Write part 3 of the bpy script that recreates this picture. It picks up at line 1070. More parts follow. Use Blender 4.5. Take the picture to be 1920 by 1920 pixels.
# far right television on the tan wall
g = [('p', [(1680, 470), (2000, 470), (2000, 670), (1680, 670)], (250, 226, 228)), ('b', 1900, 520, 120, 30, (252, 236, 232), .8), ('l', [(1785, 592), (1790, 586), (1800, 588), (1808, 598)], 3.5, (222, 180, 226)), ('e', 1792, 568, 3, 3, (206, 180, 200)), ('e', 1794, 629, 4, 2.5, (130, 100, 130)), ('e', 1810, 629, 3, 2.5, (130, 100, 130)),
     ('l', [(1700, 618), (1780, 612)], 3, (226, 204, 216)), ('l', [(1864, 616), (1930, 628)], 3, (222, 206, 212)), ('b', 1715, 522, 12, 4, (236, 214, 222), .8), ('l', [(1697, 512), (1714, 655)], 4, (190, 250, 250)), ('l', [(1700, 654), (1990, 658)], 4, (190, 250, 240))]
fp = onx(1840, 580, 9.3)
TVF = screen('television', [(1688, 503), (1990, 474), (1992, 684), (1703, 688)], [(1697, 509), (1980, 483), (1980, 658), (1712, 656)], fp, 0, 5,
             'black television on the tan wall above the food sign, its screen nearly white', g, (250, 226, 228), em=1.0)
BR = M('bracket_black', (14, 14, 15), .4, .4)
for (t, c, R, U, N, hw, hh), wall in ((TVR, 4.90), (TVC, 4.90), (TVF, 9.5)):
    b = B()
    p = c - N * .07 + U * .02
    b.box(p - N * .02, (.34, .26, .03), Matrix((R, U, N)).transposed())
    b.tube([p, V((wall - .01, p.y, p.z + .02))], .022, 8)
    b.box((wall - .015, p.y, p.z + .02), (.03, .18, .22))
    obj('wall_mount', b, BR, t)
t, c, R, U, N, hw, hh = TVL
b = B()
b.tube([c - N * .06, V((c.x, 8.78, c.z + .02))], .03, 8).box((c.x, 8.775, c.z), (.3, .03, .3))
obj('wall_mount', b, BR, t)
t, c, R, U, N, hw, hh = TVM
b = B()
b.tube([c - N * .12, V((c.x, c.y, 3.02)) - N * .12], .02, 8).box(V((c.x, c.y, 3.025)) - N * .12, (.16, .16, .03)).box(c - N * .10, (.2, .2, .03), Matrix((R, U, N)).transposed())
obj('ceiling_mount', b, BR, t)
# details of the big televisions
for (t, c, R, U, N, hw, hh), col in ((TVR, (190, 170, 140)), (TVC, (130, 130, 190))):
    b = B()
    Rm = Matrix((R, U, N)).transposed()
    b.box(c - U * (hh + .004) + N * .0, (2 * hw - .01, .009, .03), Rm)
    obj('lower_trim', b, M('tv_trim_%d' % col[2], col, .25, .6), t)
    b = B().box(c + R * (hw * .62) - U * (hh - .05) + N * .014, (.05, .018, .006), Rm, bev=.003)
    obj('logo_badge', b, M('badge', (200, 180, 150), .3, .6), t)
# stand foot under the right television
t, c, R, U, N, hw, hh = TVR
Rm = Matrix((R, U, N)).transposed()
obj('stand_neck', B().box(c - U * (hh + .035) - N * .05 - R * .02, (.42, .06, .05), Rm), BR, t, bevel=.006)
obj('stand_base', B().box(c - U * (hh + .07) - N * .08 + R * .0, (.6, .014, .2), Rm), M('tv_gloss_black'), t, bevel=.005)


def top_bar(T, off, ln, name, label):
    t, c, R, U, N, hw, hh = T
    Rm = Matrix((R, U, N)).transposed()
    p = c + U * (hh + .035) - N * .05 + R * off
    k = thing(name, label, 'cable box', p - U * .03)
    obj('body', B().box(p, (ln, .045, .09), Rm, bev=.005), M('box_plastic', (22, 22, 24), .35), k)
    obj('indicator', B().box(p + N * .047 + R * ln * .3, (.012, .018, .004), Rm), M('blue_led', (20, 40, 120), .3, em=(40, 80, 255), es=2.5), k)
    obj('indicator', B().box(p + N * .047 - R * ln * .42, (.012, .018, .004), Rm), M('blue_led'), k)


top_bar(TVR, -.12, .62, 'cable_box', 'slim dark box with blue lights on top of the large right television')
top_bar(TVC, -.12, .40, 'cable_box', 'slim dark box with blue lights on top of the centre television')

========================

▶ **GOAL**:
Quote each line above in full, word for word.

▶ **ANSWER IN FULL**:
Write part 3 of the bpy script that recreates this picture. It picks up at line 1070. More parts follow. Use Blender 4.5. Take the picture to be 1920 by 1920 pixels.
# far right television on the tan wall
g = [('p', [(1680, 470), (2000, 470), (2000, 670), (1680, 670)], (250, 226, 228)), ('b', 1900, 520, 120, 30, (252, 236, 232), .8), ('l', [(1785, 592), (1790, 586), (1800, 588), (1808, 598)], 3.5, (222, 180, 226)), ('e', 1792, 568, 3, 3, (206, 180, 200)), ('e', 1794, 629, 4, 2.5, (130, 100, 130)), ('e', 1810, 629, 3, 2.5, (130, 100, 130)),
     ('l', [(1700, 618), (1780, 612)], 3, (226, 204, 216)), ('l', [(1864, 616), (1930, 628)], 3, (222, 206, 212)), ('b', 1715, 522, 12, 4, (236, 214, 222), .8), ('l', [(1697, 512), (1714, 655)], 4, (190, 250, 250)), ('l', [(1700, 654), (1990, 658)], 4, (190, 250, 240))]
fp = onx(1840, 580, 9.3)
TVF = screen('television', [(1688, 503), (1990, 474), (1992, 684), (1703, 688)], [(1697, 509), (1980, 483), (1980, 658), (1712, 656)], fp, 0, 5,
             'black television on the tan wall above the food sign, its screen nearly white', g, (250, 226, 228), em=1.0)
BR = M('bracket_black', (14, 14, 15), .4, .4)
for (t, c, R, U, N, hw, hh), wall in ((TVR, 4.90), (TVC, 4.90), (TVF, 9.5)):
    b = B()
    p = c - N * .07 + U * .02
    b.box(p - N * .02, (.34, .26, .03), Matrix((R, U, N)).transposed())
    b.tube([p, V((wall - .01, p.y, p.z + .02))], .022, 8)
    b.box((wall - .015, p.y, p.z + .02), (.03, .18, .22))
    obj('wall_mount', b, BR, t)
t, c, R, U, N, hw, hh = TVL
b = B()
b.tube([c - N * .06, V((c.x, 8.78, c.z + .02))], .03, 8).box((c.x, 8.775, c.z), (.3, .03, .3))
obj('wall_mount', b, BR, t)
t, c, R, U, N, hw, hh = TVM
b = B()
b.tube([c - N * .12, V((c.x, c.y, 3.02)) - N * .12], .02, 8).box(V((c.x, c.y, 3.025)) - N * .12, (.16, .16, .03)).box(c - N * .10, (.2, .2, .03), Matrix((R, U, N)).transposed())
obj('ceiling_mount', b, BR, t)
# details of the big televisions
for (t, c, R, U, N, hw, hh), col in ((TVR, (190, 170, 140)), (TVC, (130, 130, 190))):
    b = B()
    Rm = Matrix((R, U, N)).transposed()
    b.box(c - U * (hh + .004) + N * .0, (2 * hw - .01, .009, .03), Rm)
    obj('lower_trim', b, M('tv_trim_%d' % col[2], col, .25, .6), t)
    b = B().box(c + R * (hw * .62) - U * (hh - .05) + N * .014, (.05, .018, .006), Rm, bev=.003)
    obj('logo_badge', b, M('badge', (200, 180, 150), .3, .6), t)
# stand foot under the right television
t, c, R, U, N, hw, hh = TVR
Rm = Matrix((R, U, N)).transposed()
obj('stand_neck', B().box(c - U * (hh + .035) - N * .05 - R * .02, (.42, .06, .05), Rm), BR, t, bevel=.006)
obj('stand_base', B().box(c - U * (hh + .07) - N * .08 + R * .0, (.6, .014, .2), Rm), M('tv_gloss_black'), t, bevel=.005)


def top_bar(T, off, ln, name, label):
    t, c, R, U, N, hw, hh = T
    Rm = Matrix((R, U, N)).transposed()
    p = c + U * (hh + .035) - N * .05 + R * off
    k = thing(name, label, 'cable box', p - U * .03)
    obj('body', B().box(p, (ln, .045, .09), Rm, bev=.005), M('box_plastic', (22, 22, 24), .35), k)
    obj('indicator', B().box(p + N * .047 + R * ln * .3, (.012, .018, .004), Rm), M('blue_led', (20, 40, 120), .3, em=(40, 80, 255), es=2.5), k)
    obj('indicator', B().box(p + N * .047 - R * ln * .42, (.012, .018, .004), Rm), M('blue_led'), k)


top_bar(TVR, -.12, .62, 'cable_box', 'slim dark box with blue lights on top of the large right television')
top_bar(TVC, -.12, .40, 'cable_box', 'slim dark box with blue lights on top of the centre television')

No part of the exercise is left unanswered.